We firmly believe that the future of contracts lies in standardisation. There is no reason why each and every contract should be expressed in different words, especially when 90% of standard commercial agreements say more or less the same thing. We want the oneNDA community to tell us what they want to see built next, whether that be a clause to layer on top of oneNDA to make it fit for purpose for a different use-case, a completely different agreement  or another process which is causing friction and delays. The more the legal community sings off the same hymn-sheet, the more efficient we become as an industry and the less of a bottleneck we’ll be to the businesses that rely on us to help them promote their commercial interests. Share your thoughts with us here.
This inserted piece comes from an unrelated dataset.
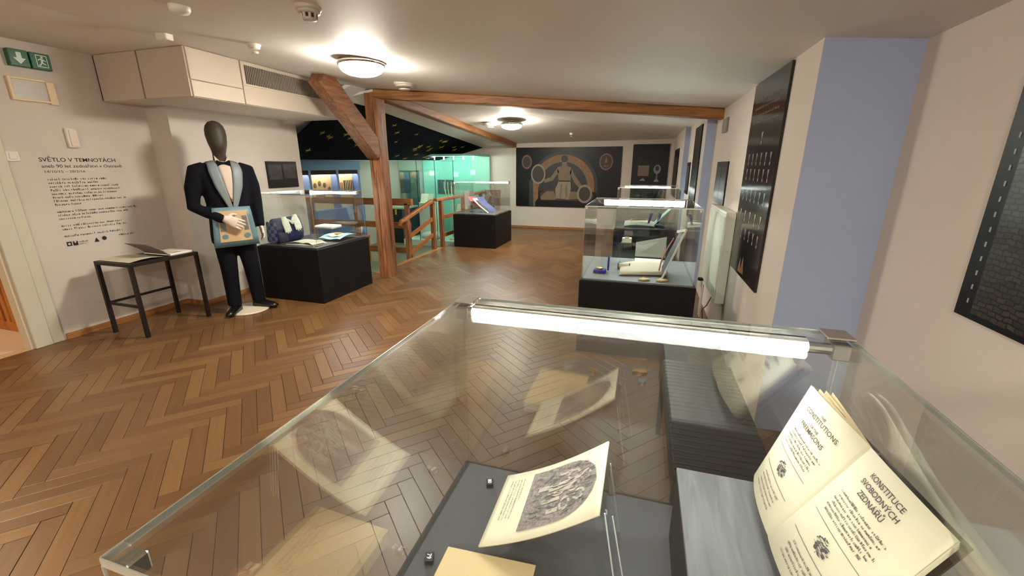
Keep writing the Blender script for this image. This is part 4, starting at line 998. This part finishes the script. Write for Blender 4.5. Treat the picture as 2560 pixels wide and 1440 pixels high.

Why are TLB doing this? Are they saints? 😇

Our mission at TLB has always been to disrupt the world of law so that it is streamlined, simplified and made more accessible. Our approach to date has been to work with individual in-house teams who share a similar vision by providing them with legal transformation and operations support - oneNDA takes a community-first approach to disrupt the industry from the inside out. You can read more about why we started oneNDA and how we delivered it here. We have a revenue share agreement with our technology partner, SimpleDocs. Whenever a customer uses the paid version of AutoNDA to automate their NDA process, we receive a share of the revenue.

Will anyone be held liable if oneNDA doesn’t work as expected?

No. By using oneNDA, you also agree that oneNDA comes as is, without any warranty at all. No one involved in writing, reviewing, or improving oneNDA will be liable to you for any damages related to this licence or use of oneNDA, for any kind of legal claim.